*Source material*:
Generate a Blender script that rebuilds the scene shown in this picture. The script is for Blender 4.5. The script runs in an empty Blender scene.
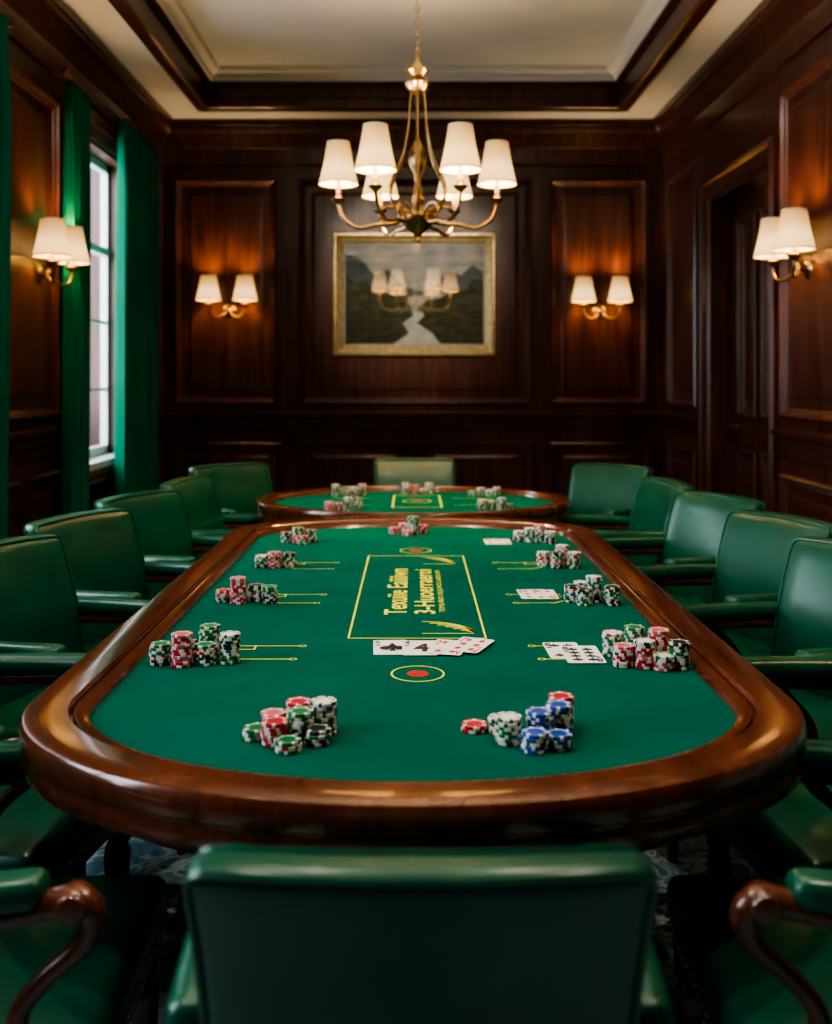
import bpy, bmesh, math, random
from mathutils import Vector, Matrix
random.seed(7)
scene = bpy.context.scene
COL = scene.collection
pi = math.pi

# ------------------------------------------------------------------ materials
def newmat(name):
    m = bpy.data.materials.new(name); m.use_nodes = True
    nt = m.node_tree
    return m, nt, nt.nodes["Principled BSDF"]

def ramp(nt, fac, stops):
    r = nt.nodes.new("ShaderNodeValToRGB")
    while len(r.color_ramp.elements) < len(stops): r.color_ramp.elements.new(0.5)
    for e, (p, c) in zip(r.color_ramp.elements, stops):
        e.position = p; e.color = (*c, 1)
    nt.links.new(fac, r.inputs[0]); return r.outputs[0]

def noise_mat(name, c1, c2, rough=0.5, scale=(5, 5, 5), nscale=1.0, detail=4, bump=0.0, bscale=100,
              metal=0.0, coat=0.0, spec=0.5, sheen=0.0, lo=0.3, hi=0.7, distortion=0.0, coatr=0.15):
    m, nt, b = newmat(name)
    tc = nt.nodes.new("ShaderNodeTexCoord"); mp = nt.nodes.new("ShaderNodeMapping")
    mp.inputs["Scale"].default_value = scale
    nt.links.new(tc.outputs["Object"], mp.inputs[0])
    n = nt.nodes.new("ShaderNodeTexNoise"); n.inputs["Scale"].default_value = nscale
    n.inputs["Detail"].default_value = detail; n.inputs["Distortion"].default_value = distortion
    nt.links.new(mp.outputs[0], n.inputs["Vector"])
    nt.links.new(ramp(nt, n.outputs["Fac"], [(lo, c1), (hi, c2)]), b.inputs["Base Color"])
    b.inputs["Roughness"].default_value = rough; b.inputs["Metallic"].default_value = metal
    b.inputs["Coat Weight"].default_value = coat; b.inputs["Coat Roughness"].default_value = coatr
    b.inputs["Specular IOR Level"].default_value = spec
    if sheen: b.inputs["Sheen Weight"].default_value = sheen
    if bump:
        n2 = nt.nodes.new("ShaderNodeTexNoise"); n2.inputs["Scale"].default_value = bscale
        nt.links.new(tc.outputs["Object"], n2.inputs["Vector"])
        bp = nt.nodes.new("ShaderNodeBump"); bp.inputs["Strength"].default_value = bump
        bp.inputs["Distance"].default_value = 0.002
        nt.links.new(n2.outputs["Fac"], bp.inputs["Height"]); nt.links.new(bp.outputs[0], b.inputs["Normal"])
    return m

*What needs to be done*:
Find every line above that contains the word "scene", and return each one.

*Right answer*:
Generate a Blender script that rebuilds the scene shown in this picture. The script is for Blender 4.5. The script runs in an empty Blender scene.
scene = bpy.context.scene
COL = scene.collection